“Lo spirito maligno Lumpazivagabundus” (Johann Nestroy, Carl Treumann e Wenzel Scholz)

Una stagione di anniversari: tre importanti teatri milanesi festeggiano i quarant’anni: l’Elfo, il Franco Parenti, il Teatro Officina.

In altri spazi del sito si illustrano i loro cartelloni, ma a me sta a cuore condividere qualche osservazione su quest’ultima, piccola ma incisiva compagine teatrale. Non tanto sui meriti di Massimo De Vita che, quarant’anni fa, giovane e già affermato attore del Piccolo, compie una scelta politica, etica – e anche di povertà – cui è rimasto fedelmente coerente per tutta la vita; non tanto per aver saputo coniugare, nel suo percorso artistico, l’impronta marxista con l’interesse religioso (o spirituale, come lui preferisce dire), portando sulla scena le voci di grandi cattolici, come papa Giovanni XXIII e padre Turoldo, ma per la sua vocazione alla formazione.
“Un giorno smetterò di fare spettacoli”, ci ha detto nell’incontro con cui, con sobrietà francescana, De Vita ha voluto celebrare a Palazzo Marino quell’anniversario, “ma continuerò a insegnare il mestiere di attore. Oggi siamo circondati da commedianti, cioè da persone che vivono di fiction; gli attori sono coloro che portano la responsabilità dei loro gesti e delle loro azioni”. Una posizione che induce anche un ricambio generazionale, che già si va realizzando al Teatro Officina.

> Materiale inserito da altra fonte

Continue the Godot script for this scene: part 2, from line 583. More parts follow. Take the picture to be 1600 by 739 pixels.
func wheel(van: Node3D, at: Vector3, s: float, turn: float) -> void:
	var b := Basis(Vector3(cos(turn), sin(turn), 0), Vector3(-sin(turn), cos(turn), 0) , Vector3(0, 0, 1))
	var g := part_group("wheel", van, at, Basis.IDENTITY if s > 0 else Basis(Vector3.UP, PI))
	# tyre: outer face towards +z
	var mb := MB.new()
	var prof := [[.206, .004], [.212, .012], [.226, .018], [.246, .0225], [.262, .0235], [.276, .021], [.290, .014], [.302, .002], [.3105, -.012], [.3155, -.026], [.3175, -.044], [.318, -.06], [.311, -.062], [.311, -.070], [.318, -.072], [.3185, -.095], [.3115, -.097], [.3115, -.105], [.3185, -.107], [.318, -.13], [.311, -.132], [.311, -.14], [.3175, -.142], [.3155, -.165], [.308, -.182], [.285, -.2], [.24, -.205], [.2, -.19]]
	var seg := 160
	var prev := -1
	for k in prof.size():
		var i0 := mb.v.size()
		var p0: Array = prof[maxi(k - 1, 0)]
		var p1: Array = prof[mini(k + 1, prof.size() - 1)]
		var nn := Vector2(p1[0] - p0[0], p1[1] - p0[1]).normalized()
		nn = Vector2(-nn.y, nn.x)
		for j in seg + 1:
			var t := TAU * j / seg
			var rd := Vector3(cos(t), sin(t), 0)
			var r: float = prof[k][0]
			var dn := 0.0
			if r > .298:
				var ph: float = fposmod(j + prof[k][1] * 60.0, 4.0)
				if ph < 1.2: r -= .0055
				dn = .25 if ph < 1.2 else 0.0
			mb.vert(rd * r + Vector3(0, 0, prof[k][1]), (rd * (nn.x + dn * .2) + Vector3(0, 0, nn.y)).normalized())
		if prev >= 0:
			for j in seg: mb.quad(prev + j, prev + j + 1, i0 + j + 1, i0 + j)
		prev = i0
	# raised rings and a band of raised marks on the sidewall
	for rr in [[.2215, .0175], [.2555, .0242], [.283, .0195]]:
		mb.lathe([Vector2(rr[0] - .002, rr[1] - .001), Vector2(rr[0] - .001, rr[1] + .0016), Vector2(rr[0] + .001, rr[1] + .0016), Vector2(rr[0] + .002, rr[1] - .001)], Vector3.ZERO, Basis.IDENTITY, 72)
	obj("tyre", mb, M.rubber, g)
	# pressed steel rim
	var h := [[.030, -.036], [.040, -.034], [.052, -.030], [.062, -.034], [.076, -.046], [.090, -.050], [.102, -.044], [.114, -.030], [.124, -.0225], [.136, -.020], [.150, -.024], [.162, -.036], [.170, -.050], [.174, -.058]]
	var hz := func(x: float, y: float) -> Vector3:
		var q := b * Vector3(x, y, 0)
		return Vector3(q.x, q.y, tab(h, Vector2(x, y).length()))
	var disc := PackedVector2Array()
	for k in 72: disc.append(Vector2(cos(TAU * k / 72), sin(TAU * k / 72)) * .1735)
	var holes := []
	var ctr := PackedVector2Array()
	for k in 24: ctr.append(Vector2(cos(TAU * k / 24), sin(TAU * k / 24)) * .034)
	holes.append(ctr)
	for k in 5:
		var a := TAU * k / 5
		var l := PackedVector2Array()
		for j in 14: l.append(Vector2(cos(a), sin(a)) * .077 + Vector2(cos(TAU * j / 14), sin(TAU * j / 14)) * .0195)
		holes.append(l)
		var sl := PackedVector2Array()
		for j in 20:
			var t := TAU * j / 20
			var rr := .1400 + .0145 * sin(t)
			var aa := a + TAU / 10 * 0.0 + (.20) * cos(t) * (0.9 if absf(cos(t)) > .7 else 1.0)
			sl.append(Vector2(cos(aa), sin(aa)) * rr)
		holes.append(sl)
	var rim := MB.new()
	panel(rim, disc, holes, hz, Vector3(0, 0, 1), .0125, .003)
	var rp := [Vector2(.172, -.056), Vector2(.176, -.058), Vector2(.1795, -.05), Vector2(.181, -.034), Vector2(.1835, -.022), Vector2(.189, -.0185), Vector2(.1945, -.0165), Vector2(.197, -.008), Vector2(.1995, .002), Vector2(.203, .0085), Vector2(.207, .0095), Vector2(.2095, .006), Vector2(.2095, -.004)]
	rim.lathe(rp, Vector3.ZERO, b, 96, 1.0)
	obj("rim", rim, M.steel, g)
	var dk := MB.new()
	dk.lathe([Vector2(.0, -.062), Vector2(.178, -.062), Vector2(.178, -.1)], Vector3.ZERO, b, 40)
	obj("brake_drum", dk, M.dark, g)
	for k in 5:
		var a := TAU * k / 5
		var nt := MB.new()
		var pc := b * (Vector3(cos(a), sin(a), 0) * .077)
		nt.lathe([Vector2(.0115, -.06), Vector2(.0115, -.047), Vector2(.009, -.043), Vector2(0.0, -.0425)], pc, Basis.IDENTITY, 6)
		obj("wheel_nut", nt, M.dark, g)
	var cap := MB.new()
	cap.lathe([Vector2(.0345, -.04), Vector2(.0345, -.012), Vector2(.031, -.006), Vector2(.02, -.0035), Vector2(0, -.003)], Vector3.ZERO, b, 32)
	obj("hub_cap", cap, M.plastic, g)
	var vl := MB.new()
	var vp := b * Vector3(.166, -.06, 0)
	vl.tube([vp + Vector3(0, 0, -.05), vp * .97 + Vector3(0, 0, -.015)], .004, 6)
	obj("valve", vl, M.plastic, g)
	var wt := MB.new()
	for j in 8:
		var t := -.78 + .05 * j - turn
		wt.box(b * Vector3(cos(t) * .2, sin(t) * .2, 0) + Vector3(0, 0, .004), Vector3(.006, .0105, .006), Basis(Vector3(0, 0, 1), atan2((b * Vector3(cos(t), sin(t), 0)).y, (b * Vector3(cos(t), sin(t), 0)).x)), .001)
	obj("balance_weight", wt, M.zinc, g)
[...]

Ormai da tempo, purtroppo, la figura del Maestro è in crisi. Grandi personaggi che hanno fatto la storia del teatro (penso a Orazio Costa Giovangigli, a Giorgio Strehler) non sono riusciti a passare il testimone a discepoli che ne assumessero e sviluppassero il metodo, le scelte etiche ed artistiche. Nella loro umiltà, le dichiarazioni di Massimo De Vita potrebbero sollecitare il rinascere di un’attenzione a quel valore.